As per the EC website, the institution does not allow any interference in the election process. “In the performance of its functions, the EC is insulated from executive interference. It is the commission which deci-des the election sche-dules for the conduct of elections, whether general elections or byelections. Again, it is the EC which decides on the location of polling stations, assignment of voters to the polling stations, location of counting centres, arrangements to be made in and around polling stations, counting centres and all other allied matters,” the site reads.

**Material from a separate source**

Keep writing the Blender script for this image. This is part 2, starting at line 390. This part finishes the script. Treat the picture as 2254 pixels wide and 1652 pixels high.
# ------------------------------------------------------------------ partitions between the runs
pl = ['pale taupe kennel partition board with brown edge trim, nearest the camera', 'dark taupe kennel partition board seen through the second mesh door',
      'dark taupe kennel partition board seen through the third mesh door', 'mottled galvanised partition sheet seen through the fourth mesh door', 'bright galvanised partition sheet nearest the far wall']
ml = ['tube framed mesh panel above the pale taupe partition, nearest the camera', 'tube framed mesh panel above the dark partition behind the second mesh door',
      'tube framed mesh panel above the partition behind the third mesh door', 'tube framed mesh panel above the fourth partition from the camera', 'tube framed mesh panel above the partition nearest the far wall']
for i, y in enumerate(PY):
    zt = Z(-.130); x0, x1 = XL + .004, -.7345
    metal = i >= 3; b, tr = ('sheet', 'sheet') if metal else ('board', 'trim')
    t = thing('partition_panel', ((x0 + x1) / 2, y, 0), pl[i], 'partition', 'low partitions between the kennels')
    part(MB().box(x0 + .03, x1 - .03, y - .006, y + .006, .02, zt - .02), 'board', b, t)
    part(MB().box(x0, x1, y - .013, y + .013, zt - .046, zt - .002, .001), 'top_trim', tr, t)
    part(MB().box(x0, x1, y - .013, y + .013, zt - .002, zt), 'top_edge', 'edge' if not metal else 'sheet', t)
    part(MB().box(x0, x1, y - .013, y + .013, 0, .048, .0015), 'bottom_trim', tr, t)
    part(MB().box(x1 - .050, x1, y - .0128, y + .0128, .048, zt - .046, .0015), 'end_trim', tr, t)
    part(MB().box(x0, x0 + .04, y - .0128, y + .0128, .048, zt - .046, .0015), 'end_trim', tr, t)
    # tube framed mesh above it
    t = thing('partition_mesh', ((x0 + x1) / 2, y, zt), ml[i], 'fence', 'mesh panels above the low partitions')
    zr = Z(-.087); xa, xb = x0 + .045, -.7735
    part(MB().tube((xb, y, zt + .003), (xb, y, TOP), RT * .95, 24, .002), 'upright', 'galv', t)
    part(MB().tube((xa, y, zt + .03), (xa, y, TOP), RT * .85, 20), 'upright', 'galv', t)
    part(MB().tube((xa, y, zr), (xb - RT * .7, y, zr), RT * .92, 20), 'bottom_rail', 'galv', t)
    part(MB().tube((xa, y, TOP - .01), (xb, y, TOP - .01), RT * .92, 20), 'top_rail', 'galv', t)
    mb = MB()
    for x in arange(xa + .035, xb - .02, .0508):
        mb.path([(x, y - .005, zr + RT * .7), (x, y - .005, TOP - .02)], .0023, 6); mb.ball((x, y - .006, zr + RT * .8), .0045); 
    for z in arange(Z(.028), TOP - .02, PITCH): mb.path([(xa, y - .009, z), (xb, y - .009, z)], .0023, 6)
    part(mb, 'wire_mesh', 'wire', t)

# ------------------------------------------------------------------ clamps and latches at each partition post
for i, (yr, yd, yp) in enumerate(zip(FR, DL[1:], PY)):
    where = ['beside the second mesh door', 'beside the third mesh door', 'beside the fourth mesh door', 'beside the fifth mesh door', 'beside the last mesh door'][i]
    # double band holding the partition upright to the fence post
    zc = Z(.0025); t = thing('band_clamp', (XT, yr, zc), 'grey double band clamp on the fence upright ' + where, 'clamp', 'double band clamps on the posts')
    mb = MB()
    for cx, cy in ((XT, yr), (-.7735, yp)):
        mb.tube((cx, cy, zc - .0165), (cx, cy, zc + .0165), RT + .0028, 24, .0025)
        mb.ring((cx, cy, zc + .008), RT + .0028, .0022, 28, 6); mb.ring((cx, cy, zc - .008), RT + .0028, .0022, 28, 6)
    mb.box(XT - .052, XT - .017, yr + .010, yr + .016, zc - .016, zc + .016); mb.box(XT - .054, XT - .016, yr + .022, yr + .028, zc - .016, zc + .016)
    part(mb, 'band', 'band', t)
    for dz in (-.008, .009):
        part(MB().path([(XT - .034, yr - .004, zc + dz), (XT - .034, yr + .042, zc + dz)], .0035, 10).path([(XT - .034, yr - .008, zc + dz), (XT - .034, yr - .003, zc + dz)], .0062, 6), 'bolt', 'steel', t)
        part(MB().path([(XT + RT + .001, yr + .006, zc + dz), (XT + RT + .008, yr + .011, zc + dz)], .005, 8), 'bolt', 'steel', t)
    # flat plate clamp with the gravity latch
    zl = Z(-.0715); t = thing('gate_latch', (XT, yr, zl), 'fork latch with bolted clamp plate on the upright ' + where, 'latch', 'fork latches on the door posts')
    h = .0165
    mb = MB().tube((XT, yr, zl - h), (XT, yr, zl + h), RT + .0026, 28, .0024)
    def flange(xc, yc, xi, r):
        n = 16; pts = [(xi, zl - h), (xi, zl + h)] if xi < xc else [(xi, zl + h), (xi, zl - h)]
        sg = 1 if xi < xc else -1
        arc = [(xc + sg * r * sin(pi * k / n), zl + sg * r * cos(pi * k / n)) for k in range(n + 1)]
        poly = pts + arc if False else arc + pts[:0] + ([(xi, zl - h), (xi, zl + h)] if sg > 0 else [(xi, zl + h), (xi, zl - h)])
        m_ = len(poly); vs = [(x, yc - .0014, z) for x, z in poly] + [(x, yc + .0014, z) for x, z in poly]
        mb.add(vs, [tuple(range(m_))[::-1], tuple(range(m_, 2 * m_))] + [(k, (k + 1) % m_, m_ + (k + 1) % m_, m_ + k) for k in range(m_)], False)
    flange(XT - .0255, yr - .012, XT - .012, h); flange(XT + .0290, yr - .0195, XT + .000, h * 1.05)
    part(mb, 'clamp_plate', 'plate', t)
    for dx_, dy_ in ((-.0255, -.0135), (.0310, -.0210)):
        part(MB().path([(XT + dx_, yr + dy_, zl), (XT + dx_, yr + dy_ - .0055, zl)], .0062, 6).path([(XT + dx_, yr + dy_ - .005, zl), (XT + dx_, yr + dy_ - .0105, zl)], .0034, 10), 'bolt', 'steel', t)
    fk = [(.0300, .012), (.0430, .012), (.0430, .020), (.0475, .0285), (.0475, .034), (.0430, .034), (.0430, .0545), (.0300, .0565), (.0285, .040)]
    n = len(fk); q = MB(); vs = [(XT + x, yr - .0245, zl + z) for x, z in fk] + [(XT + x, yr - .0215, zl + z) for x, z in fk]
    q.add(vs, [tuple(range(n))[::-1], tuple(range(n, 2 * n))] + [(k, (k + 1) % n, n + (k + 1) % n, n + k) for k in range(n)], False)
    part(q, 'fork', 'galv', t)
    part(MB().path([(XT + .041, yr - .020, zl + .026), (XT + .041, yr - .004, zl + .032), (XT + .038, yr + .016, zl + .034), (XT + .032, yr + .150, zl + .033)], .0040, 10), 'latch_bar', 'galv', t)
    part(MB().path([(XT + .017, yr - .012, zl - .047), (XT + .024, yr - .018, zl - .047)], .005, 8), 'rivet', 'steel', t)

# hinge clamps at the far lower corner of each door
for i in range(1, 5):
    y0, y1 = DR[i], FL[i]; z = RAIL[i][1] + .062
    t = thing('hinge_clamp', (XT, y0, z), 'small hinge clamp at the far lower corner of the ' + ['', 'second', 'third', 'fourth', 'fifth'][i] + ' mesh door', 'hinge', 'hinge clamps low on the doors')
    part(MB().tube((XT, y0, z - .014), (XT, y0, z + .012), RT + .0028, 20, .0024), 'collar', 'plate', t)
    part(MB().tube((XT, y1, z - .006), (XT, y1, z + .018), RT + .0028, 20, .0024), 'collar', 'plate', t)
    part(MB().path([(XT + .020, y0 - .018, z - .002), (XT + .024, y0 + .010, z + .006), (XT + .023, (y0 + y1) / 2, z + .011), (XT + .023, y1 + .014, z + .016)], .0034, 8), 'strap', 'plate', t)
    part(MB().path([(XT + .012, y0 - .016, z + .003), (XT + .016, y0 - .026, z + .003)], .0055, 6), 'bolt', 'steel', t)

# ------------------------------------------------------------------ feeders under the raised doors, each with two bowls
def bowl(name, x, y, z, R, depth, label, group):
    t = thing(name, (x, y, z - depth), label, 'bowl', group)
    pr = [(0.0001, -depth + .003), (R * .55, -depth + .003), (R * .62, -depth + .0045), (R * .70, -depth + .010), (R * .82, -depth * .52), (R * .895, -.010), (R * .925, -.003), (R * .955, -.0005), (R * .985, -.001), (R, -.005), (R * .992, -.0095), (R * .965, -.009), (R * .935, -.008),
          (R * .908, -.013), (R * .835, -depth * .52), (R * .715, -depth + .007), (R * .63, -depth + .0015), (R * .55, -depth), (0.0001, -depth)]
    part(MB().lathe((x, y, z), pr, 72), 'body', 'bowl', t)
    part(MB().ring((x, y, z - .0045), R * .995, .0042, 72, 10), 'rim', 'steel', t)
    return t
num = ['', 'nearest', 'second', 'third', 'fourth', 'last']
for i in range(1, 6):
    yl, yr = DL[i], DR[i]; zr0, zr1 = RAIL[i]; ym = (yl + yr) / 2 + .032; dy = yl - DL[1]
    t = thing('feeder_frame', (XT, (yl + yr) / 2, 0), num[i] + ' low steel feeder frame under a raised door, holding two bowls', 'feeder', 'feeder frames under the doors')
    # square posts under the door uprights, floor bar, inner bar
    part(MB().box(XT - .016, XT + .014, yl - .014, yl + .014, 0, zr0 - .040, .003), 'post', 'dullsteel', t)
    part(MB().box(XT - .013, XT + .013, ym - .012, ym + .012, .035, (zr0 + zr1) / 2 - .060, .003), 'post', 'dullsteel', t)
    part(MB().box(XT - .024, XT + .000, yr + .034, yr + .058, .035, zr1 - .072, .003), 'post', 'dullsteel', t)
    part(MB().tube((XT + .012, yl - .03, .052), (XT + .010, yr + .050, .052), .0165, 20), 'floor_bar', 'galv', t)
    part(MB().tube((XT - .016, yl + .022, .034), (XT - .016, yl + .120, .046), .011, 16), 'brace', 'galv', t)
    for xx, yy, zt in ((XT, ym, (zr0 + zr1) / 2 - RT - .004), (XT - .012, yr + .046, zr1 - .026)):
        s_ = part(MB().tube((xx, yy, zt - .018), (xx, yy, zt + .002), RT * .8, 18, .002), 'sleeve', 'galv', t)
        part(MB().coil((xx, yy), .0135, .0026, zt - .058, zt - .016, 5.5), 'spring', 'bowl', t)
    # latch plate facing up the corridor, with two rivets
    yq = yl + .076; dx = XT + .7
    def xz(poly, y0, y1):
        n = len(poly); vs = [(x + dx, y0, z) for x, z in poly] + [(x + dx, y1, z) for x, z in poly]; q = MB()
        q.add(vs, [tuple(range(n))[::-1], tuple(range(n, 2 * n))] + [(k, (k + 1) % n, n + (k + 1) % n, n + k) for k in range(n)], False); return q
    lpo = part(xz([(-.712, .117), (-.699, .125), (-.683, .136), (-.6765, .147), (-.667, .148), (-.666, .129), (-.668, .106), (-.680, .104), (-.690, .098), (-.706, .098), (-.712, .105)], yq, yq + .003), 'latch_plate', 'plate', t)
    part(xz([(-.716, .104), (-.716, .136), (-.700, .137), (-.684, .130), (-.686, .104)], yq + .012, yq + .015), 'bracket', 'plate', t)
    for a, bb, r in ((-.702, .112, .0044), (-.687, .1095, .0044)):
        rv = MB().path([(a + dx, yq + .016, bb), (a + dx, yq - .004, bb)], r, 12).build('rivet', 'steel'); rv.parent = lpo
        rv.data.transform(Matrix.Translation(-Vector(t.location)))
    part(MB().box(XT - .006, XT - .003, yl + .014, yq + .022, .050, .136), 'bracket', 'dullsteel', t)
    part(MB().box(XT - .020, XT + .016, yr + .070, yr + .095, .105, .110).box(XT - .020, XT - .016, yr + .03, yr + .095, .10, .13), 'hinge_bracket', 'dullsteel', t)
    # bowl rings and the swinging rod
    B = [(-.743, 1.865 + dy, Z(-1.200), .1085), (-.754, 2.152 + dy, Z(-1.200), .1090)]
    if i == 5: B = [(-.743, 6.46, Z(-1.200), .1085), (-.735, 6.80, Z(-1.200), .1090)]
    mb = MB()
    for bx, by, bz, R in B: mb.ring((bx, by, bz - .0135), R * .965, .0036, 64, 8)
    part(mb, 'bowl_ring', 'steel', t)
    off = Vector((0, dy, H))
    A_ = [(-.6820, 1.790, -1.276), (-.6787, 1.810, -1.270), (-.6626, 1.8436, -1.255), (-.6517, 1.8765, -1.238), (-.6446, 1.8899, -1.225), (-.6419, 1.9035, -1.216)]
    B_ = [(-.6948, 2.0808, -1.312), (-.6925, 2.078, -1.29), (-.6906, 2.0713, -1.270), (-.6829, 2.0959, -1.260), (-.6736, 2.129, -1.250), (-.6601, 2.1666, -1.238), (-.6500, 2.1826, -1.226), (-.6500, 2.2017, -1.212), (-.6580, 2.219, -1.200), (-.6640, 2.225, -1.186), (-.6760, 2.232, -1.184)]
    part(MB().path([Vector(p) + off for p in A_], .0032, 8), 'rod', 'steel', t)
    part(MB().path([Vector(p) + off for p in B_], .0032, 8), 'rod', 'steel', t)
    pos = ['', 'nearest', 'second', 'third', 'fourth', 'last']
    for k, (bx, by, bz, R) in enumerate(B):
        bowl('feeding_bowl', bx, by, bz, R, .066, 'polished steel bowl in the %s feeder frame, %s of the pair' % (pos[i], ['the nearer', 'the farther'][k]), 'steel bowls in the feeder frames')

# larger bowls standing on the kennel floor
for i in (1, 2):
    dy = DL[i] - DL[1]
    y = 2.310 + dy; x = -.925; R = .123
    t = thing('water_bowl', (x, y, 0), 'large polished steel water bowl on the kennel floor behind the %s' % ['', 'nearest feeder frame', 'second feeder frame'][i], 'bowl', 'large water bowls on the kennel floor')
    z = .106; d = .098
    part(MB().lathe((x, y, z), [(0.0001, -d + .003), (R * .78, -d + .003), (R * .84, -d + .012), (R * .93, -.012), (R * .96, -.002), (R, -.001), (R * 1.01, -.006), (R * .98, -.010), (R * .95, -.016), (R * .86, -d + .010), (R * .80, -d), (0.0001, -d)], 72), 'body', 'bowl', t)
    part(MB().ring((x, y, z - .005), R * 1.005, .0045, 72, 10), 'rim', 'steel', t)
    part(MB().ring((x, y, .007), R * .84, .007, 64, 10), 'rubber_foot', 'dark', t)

Not withstanding the criticism about its credibility, the EC in June last year wrote to the law ministry seeking powers for contempt and to act against defamation. The ministry has not replied as yet, but legal experts are sceptical about any such possibility. A similar demand had been raised by the EC some 30 years ago but the law ministry did not accede to it. “The existing law does not give the EC any power to exercise contempt. The only power for contempt is with the court of this country and that also contempt of the court order. If a person is committing contempt of a court order then only contempt action will follow, which involves civil and criminal imprisonment or fine. The EC has no power of contempt. The EC under the power of law is a mute spectator. These issues ultimately will have to be decided by the court,” said Sujay Kantawala, senior lawyer practicing at the Bombay high court.
There is no doubt that the EC is facing one of the worst phases of the perception battle. For a healthy democracy, it is of paramount importance that the EC remains independent. Shutting down people from criticising the EC cannot be the solution. There are examples from the past such as former CECs R.V.S. Peri Sastri, T.N. Seshan and J.M. Lyngdoh, who took decisions against the whims and fancies of ruling parties. Once again, the need of the hour is to uphold the EC’s integrity by remaining vigilant and autonomous for the sake of democracy.
Run-ins with CEC
- 1989: The Congress government led by Rajiv Gandhi appointed two election commissioners on the eve of the 1989 general election.
- It was seen as an attempt to peg back then-chief EC R.V.S. Peri Sastri, who had resisted the government’s attempts to dictate terms to the EC.
- 1990: The National Front government came to power and removed the two commissioners appointed by the Congress government.
- 1993: The then-Narasimha Rao government once again appointed two ECs. The move was aimed at clipping the wings of T.N. Seshan.
- 2002: Then-Gujarat chief minister Narendra Modi dissolved the Gujarat Assembly to force early elections and capitalise on the sentiments stirred up by the 2002 riots. However, then-CEC J.M. Lyngdoh ruled out early elections on the grounds that the situation was not conducive for free and fair elections.
Political players
- Former chief election commissioner M.S. Gill joined Congress after his tenure ended. Nationwide debate erupted on whether a former CEC should join active politics.
- On January 12, 2009 the then-chief election commissioner N. Gopalaswami told the President to remove election commissioner Navin Chawla, accusing him of being guilty of ‘partnership’.